THIS DAY: FBI DROPS "LOUIE LOUIE" INVESTIGATION

On this date in 1965, the Federal Bureau of Investigation ended one of its most bizarre pop-culture-related inquiries. After a mere 31 months of detective work, the FBI at last admitted that it could not decipher the third (possibly obscene) verse of The Kingsmen's "Louie Louie."

It was not for lack of trying. In a special FBI sound laboratory, bureau agents repeatedly sped up and slowed down the recording, trying to decode the somewhat slurred delivery in the 1963 hit.  
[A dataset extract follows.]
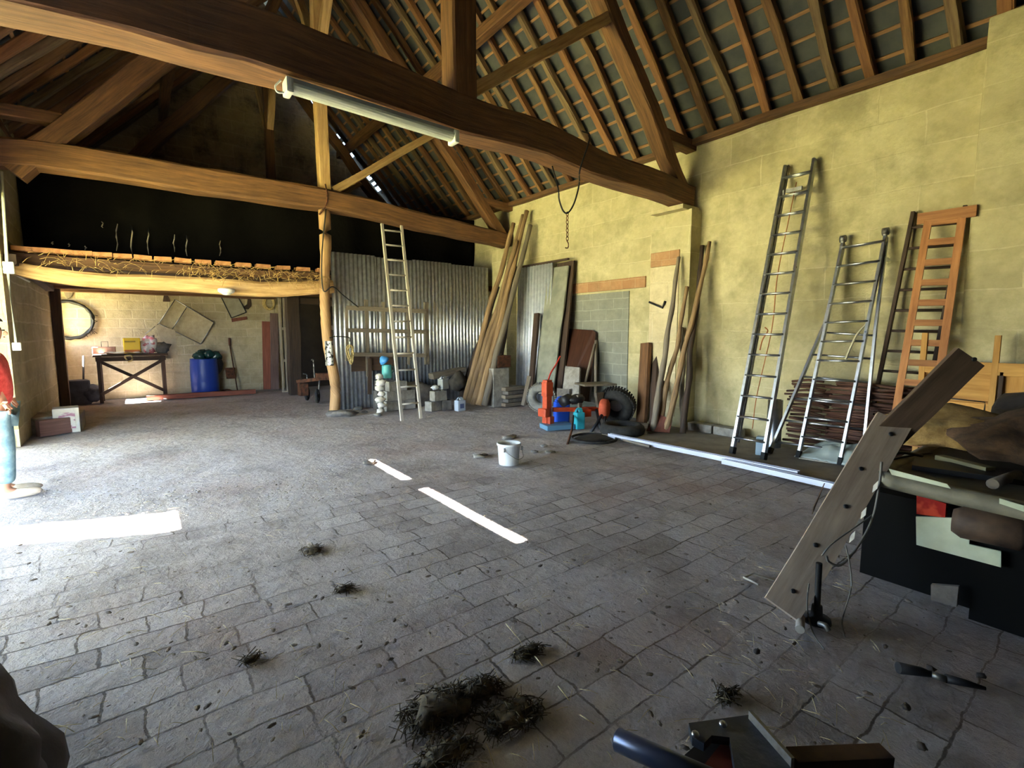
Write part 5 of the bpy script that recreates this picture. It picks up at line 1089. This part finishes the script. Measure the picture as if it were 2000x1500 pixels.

Many parents had complained about the song when it came out, charging that the lyrics contained obscenities that were corrupting their poor children's ears.

The third verse was the key -- and remained elusive to even the most trained government ears. It appears to be sung phonetically, or in some secret "rock language." Many suggested at the time that The Kingsmen deliberately slurred the vocals in the studio to obscurre its lascivious subjet matter.

Not surprisingly, many interpretations of the third verse made the rounds. Some much "dirtier" (in the quaint, 1965 sense of that word) than others.

One example uncovered by the FBI in 1964:

Oh, Louie Louie, oh no

Get her way down low

Oh, Louie Louie, oh baby

Get her down low

A fine little girl a-waiting for me
She's just a girl across the way
We'll take her and park all alone
She's never a girl I lay at home

At night at ten I lay her again
F*** you girl, oh all the way
Oh my bed and I lay her there
I meet a rose in her hair

Okay, let's give it to them right now!

She's got a rag on I'll move above
It won't be long she'll slip it off
I'll take her in my arms again
I'll tell her I'll never leave again

Get that broad out of here! 

And there were much cruder variations. And there were versions ("Pharaoh, Pharaoh") that were sung in church! Could this be the most versatile lyrical song ever?